Beautiful melodies and great poems are abundant, but the perfect blend of the two is one of the rarest things in the world of art. There are many stirring airs like "Dixie,” which are yet to find appropriate words; and there are many lyrics like "Crossing the Bar" which, though repeatedly set to music, still lack an ideal musical setting. The musician and the poet are generally too ignorant of one another's fields to achieve the ideal union of great poetry and beautiful music. Great songs are as rare as they are beautiful.

Just what each art contributes to this wedding of poetry and music is best discovered by examining them separately. The poem which is not sung-Shelley's "To a Skylark" for instance-often fails to arouse any emotion in the inexperienced reader. The poem does not sing itself to him, as the poet meant that it should. Music without words, on the other hand, is apt to arouse an emotion which is vague and undefined, not linked to any definite idea or image. When we hear even so simple an air as Dvorak's beautiful "Humoresque," most of us long for words to tell us what the composer is trying to express. But when we listen to "My Old Kentucky Home" or "Lead, Kindly Light," we are satisfied because the words give us the idea while the music arouses in us the appropriate emotional response.

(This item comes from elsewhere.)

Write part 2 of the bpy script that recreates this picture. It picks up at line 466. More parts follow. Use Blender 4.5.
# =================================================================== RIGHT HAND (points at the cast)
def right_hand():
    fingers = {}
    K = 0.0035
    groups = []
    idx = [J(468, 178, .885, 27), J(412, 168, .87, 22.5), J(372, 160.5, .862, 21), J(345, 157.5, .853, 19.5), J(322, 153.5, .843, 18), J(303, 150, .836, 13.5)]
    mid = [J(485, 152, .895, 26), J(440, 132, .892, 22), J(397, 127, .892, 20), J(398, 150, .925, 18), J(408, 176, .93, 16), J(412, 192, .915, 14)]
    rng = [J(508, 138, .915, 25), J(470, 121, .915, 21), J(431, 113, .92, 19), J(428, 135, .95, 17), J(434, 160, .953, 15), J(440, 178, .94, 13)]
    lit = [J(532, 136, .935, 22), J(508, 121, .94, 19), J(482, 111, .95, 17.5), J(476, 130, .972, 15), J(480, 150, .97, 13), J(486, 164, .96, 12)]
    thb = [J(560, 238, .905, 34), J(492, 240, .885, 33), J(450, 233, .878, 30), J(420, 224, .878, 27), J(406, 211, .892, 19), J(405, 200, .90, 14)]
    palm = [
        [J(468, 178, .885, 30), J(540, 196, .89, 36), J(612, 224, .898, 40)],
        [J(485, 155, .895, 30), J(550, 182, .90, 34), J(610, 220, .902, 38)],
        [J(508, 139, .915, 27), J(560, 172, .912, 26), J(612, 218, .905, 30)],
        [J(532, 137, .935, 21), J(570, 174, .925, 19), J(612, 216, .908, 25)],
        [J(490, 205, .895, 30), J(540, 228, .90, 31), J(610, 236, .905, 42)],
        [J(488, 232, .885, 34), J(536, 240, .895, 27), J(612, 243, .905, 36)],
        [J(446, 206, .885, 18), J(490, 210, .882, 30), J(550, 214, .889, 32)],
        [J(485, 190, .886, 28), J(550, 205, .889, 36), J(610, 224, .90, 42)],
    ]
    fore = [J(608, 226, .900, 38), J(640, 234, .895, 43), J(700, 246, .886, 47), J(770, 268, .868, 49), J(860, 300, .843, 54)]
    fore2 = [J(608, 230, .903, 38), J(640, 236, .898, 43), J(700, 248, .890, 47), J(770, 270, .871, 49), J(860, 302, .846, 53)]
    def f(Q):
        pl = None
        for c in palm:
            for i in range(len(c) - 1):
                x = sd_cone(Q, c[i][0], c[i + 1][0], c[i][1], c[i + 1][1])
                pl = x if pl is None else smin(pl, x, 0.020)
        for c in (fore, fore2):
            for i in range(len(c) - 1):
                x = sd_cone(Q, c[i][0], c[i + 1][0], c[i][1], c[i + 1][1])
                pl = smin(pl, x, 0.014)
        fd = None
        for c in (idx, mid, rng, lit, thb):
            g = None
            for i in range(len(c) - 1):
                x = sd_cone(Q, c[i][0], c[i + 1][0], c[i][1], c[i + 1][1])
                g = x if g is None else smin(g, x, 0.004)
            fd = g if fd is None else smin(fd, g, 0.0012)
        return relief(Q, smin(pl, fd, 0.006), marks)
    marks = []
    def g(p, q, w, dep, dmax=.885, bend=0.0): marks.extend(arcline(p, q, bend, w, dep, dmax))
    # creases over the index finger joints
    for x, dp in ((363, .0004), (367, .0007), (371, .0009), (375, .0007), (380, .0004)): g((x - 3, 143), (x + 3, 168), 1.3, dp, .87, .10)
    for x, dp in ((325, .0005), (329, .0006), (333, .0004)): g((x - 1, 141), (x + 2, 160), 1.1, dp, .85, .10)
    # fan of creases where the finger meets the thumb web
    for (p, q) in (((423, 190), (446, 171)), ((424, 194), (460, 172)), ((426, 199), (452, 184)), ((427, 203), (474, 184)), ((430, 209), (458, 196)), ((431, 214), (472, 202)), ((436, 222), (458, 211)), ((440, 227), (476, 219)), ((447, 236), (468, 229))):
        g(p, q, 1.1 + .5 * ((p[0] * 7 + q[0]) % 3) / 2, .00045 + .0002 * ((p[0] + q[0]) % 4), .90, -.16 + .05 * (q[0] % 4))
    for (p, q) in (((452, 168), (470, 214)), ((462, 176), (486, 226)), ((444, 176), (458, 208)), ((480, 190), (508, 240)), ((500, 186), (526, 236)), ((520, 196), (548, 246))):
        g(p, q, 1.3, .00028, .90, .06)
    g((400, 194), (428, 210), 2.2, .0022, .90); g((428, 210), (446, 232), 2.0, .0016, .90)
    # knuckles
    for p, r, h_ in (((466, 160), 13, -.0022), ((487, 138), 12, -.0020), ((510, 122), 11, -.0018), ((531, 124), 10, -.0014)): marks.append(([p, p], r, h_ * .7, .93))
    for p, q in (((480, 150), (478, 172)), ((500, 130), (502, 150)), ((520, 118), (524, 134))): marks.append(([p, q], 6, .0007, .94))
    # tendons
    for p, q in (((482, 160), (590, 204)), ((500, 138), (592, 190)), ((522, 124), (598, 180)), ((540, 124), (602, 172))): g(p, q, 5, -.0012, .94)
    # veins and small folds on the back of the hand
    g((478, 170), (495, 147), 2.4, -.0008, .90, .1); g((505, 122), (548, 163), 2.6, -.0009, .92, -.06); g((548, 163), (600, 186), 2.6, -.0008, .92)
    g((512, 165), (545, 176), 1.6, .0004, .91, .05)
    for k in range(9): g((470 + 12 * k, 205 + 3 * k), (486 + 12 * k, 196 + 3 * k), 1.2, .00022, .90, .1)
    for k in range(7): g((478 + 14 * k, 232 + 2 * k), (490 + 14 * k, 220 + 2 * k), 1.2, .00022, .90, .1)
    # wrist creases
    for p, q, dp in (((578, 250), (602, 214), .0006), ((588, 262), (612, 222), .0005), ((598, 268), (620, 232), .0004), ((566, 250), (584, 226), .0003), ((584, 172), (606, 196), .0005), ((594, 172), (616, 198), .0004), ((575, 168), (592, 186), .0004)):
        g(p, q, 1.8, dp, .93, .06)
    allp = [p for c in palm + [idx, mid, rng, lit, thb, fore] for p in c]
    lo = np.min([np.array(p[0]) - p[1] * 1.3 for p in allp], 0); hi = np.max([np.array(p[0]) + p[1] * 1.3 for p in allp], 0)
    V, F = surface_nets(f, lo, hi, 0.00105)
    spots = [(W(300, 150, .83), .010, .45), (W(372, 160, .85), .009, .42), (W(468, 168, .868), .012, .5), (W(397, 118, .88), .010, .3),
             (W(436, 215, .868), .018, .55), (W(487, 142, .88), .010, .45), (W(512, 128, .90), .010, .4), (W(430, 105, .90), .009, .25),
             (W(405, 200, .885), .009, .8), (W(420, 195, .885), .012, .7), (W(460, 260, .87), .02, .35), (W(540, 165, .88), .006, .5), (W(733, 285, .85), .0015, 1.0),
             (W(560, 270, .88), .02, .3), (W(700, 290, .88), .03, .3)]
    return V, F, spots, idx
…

The lyric, then, gives us the idea or theme and calls up appropriate pictures in language which is rich in suggestion, pictorial power, and sensuous beauty. The melody gives the poem greater expressiveness; and it does this by intensifying the emotion and adding a color and a richness which words alone cannot impart. Although

Rouget de Lisle wrote both words and air for the "Marseillaise" and Wagner wrote the librettos as well as the music of his operas, usually air and lyric are written by different persons. Ordinarily a musician like Schubert composes a melody for a poem like Shakespeare's "Hark, Hark, the Lark," or a poet like Mrs. Howe writes words for a well-known melody, as she did in "The Battle Hymn of the Republic." In every case, however, the poem and the air must blend to produce a harmonious whole.

There are more perfect melodies and far greater poems than the air and words of Stephen Collins Foster's "Old Folks at Home"; but in few other songs does one find so perfect a harmony between the two. The explanation is that Foster wrote both words and music for his songs. If the reader will read "Old Folks at Home" as a poem, he will find that it is not poetry of a high order; in fact, without the music the words seem colorless and conventional. When sung to the melody, however, they seem suddenly to have become alive, full of unsuspected color and feeling.